Jakarta, Gatra.com - Kenaikan status operasi TNI di Papua menjadi siaga tempur dikhawatirkan akan membahayakan nyawa masyarakat sipil setempat. Direktur Eksekutif Amnesty International Indonesia, Usman Hamid menyayangkan keputusan Panglima TNI Laksamana Yudo Margono terkait hal ini.
Usman menilai, pemerintah tidak belajar dari pengalaman. Pendekatan keamanan yang selama ini dilakukan sudah memakan banyak korban dan tidak berhasil menyelesaikan masalah yang ada di Papua.
"Potensi pelanggaran HAM dengan korban jiwa juga makin besar," ucap Usman Hamid melalui rilis medianya, Selasa (18/4).
Tidak hanya meningkatkan resiko keselamatan masyarakat sipil, keberadaan pilot Susi Air, Philip Mehrtens yang masih disandera kelompok pro-kemerdekaan pimpinan Egianus Kogoya juga semakin terancam.
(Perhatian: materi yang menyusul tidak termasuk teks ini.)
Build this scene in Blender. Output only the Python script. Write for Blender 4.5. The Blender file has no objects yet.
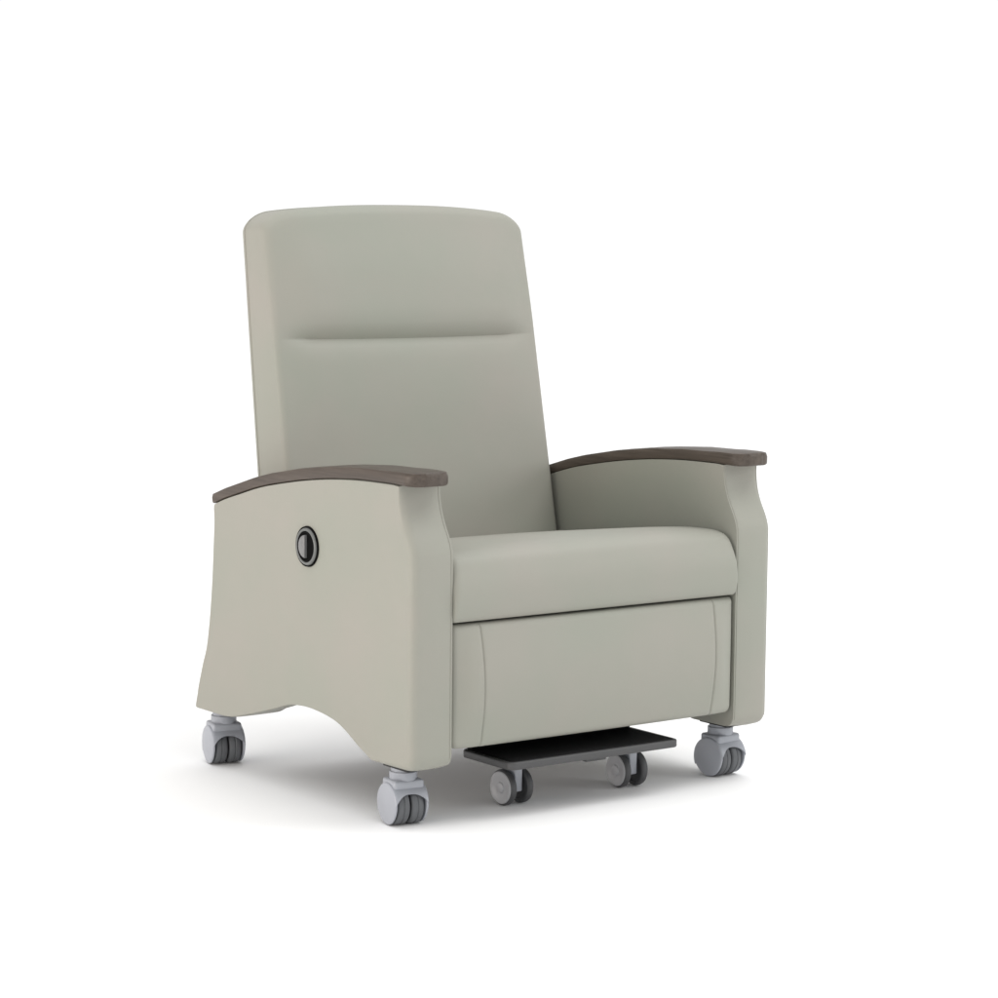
import bpy, bmesh, math, random
from mathutils import Vector, Matrix
from mathutils.geometry import tessellate_polygon
random.seed(4)
S = bpy.context.scene
COL = S.collection
R = math.radians

# ------------------------------------------------------------------ materials
def new_mat(name):
    m = bpy.data.materials.new(name); m.use_nodes = True
    nt = m.node_tree
    return m, nt, nt.nodes['Principled BSDF']

def nd(nt, kind, **kw):
    n = nt.nodes.new(kind)
    for k, v in kw.items():
        if k in n.inputs: n.inputs[k].default_value = v
        else: setattr(n, k, v)
    return n

def upholstery(name, base, warm, rough=.5):
    """coated upholstery vinyl: fine leather-like grain, faint cloudy colour"""
    m, nt, b = new_mat(name)
    tc = nd(nt, 'ShaderNodeTexCoord')
    big = nd(nt, 'ShaderNodeTexNoise', Scale=4.5, Detail=3.0, Roughness=.55)
    ramp = nd(nt, 'ShaderNodeMapRange'); ramp.inputs['From Min'].default_value = .32; ramp.inputs['From Max'].default_value = .68
    mix = nd(nt, 'ShaderNodeMix', data_type='RGBA')
    mix.inputs['A'].default_value = (*base, 1); mix.inputs['B'].default_value = (*warm, 1)
    nt.links.new(tc.outputs['Object'], big.inputs['Vector'])
    nt.links.new(big.outputs['Fac'], ramp.inputs['Value'])
    nt.links.new(ramp.outputs['Result'], mix.inputs['Factor'])
    nt.links.new(mix.outputs['Result'], b.inputs['Base Color'])
    grain = nd(nt, 'ShaderNodeTexVoronoi', Scale=520.0)
    nt.links.new(tc.outputs['Object'], grain.inputs['Vector'])
    soft = nd(nt, 'ShaderNodeTexNoise', Scale=6.0, Detail=2.0)
    nt.links.new(tc.outputs['Object'], soft.inputs['Vector'])
    b1 = nd(nt, 'ShaderNodeBump', Strength=.10, Distance=.0006)
    nt.links.new(grain.outputs['Distance'], b1.inputs['Height'])
    b2 = nd(nt, 'ShaderNodeBump', Strength=.22, Distance=.012)
    nt.links.new(soft.outputs['Fac'], b2.inputs['Height'])
    nt.links.new(b2.outputs['Normal'], b1.inputs['Normal'])
    nt.links.new(b1.outputs['Normal'], b.inputs['Normal'])
    rn = nd(nt, 'ShaderNodeMapRange'); rn.inputs['To Min'].default_value = rough - .05; rn.inputs['To Max'].default_value = rough + .06
    nt.links.new(big.outputs['Fac'], rn.inputs['Value'])
    nt.links.new(rn.outputs['Result'], b.inputs['Roughness'])
    b.inputs['Specular IOR Level'].default_value = .32
    b.inputs['Sheen Weight'].default_value = .06
    return m

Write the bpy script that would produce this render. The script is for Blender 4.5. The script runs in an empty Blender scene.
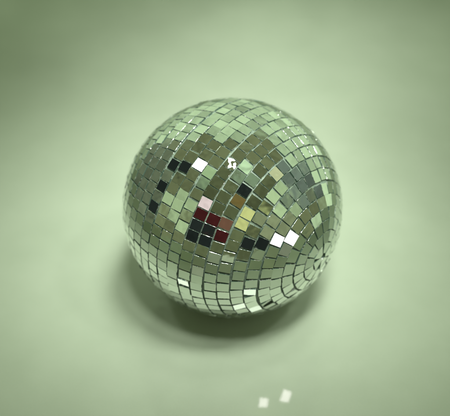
import bpy, bmesh, math, random
import numpy as np
from mathutils import Vector, Matrix

random.seed(7)
rng = np.random.default_rng(11)
scene = bpy.context.scene
col = scene.collection
rad = math.radians

# ------------------------------------------------------------------ sizes
R = 0.09                     # radius of the ball over the mirror faces
DIST = 8.0                   # camera distance in ball radii
ELEV = rad(38.0)
ce, se = math.cos(ELEV), math.sin(ELEV)
CZ = R * 1.006               # height of the ball's centre above the tabletop


def cam2world(v):            # x right, y up, z towards the camera -> world axes
    x, y, z = v
    return np.array([x, -z * ce + y * se, y * ce + z * se])


def srgb(r, g, b):
    def f(c):
        c /= 255.0
        return c / 12.92 if c <= 0.04045 else ((c + 0.055) / 1.055) ** 2.4
    return np.array([f(r), f(g), f(b)])


def direction(el, az):       # az 0 = towards the camera side, + = to the right
    el, az = rad(el), rad(az)
    return np.array([math.cos(el) * math.sin(az), -math.cos(el) * math.cos(az), math.sin(el)])


# ------------------------------------------------------------------ the room's light, seen from the ball
G = srgb(168, 190, 146)
BASE = srgb(180, 204, 162)
OL = srgb(107, 115, 82)
OL2 = srgb(91, 99, 69)
DK = srgb(33, 39, 37)
RED = srgb(66, 28, 28)
# (elevation, azimuth, inner radius, outer radius, colour)
PATCH = [
    (80, 180, 10, 20, OL),
    (58, 110, 14, 20, OL),
    (52, 72, 18, 24, OL),
    (72, -120, 14, 20, OL),
    (20, 40, 50, 58, OL),
    (55, 0, 40, 46, OL),
    (25, -10, 48, 56, OL2),
    (25, -80, 42, 50, OL),
    (8, -112, 24, 30, srgb(98, 108, 86)),
    (28, 90, 16, 22, srgb(104, 118, 106)),
    (12, 46, 18, 24, srgb(132, 142, 108)),
    (23, -60, 10, 16, G),
    (26, 64, 9, 15, G),
    (36, 58, 7, 12, G),
    (64, -56, 6, 9, srgb(150, 176, 132)),
    (52, -50, 5, 8, srgb(105, 122, 100)),
    (68, 14, 5, 8, srgb(104, 134, 114)),
    (60, 40, 4, 6, srgb(120, 140, 112)),
    (31, 36, 5, 8, srgb(168, 178, 116)),
    (22, 14, 4, 7, srgb(184, 188, 124)),
    (66, 52, 5, 7, srgb(205, 236, 190)),
    (47, 80, 4, 7, srgb(235, 242, 190)),
    (46, -94, 6, 8, DK),
    (33, -106, 5, 7, DK),
    (18, -92, 5, 7, DK),
    (1, -89, 5, 7, DK),
    (53, 19, 5, 7, DK),
    (0, 21, 7, 10, DK),
    (44, 12, 3, 5, srgb(112, 96, 54)),
    (6, -29, 12, 16, DK),
    (23, -22, 10, 13, RED),
    (9, -8, 5, 8, RED),
    (21, -6, 5, 8, srgb(108, 78, 62)),
    (37, -34, 3.5, 5, srgb(236, 214, 216)),
]


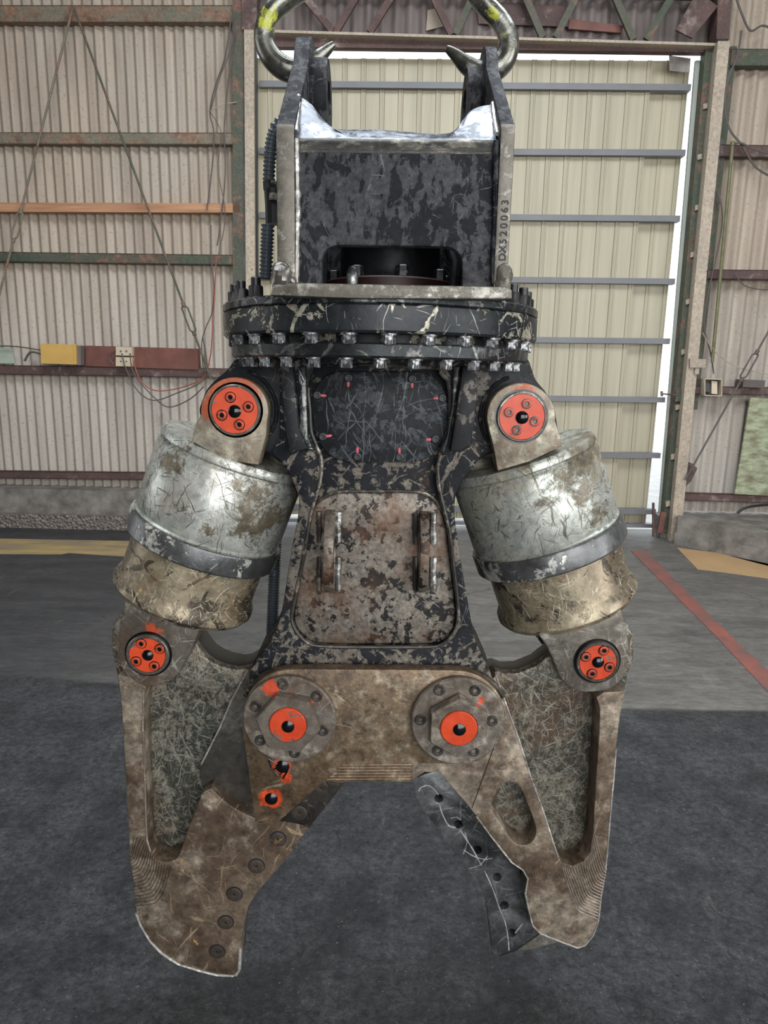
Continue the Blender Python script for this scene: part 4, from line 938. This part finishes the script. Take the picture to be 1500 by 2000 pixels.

Perubahan status ini dikhawatirkan akan menyebabkan peningkatan jumlah kasus kekerasan di Papua. Amnesty International Indonesia mencatat, dalam lima tahun terakhir, terdapat 179 warga meninggal dalam puluhan kasus pembunuhan di luar hukum. Kasus-kasus ini melibatkan aparat keamanan dan kelompok pro-kemerdekaan Papua.
“Kami menyerukan agar aparat keamanan segera menghentikan operasi militer dengan status siaga tempur TNI," ucap Usman lagi.
Panglima TNI Laksamana Yudo Margono menaikkan status operasi TNI menjadi siaga tempur setelah adanya serangan dari kelompok pro-kemerdekaan Papua pada Sabtu lalu (15/4). Serangan ini menewaskan seorang prajurit TNI, membuat empat orang luka-luka, dan empat orang hilang di wilayah Nduga, Papua Pegunungan.
Penyerangan ini terjadi ketika TNI sedang melakukan pencarian atas pilot Susi Air, Phillip Mehrtens yang telah disandera sejak 7 Februari 2023. Tentara yang meninggal diketahui bernama Pratu Miftahul Arifin dari Satgas Yonif 321/GT.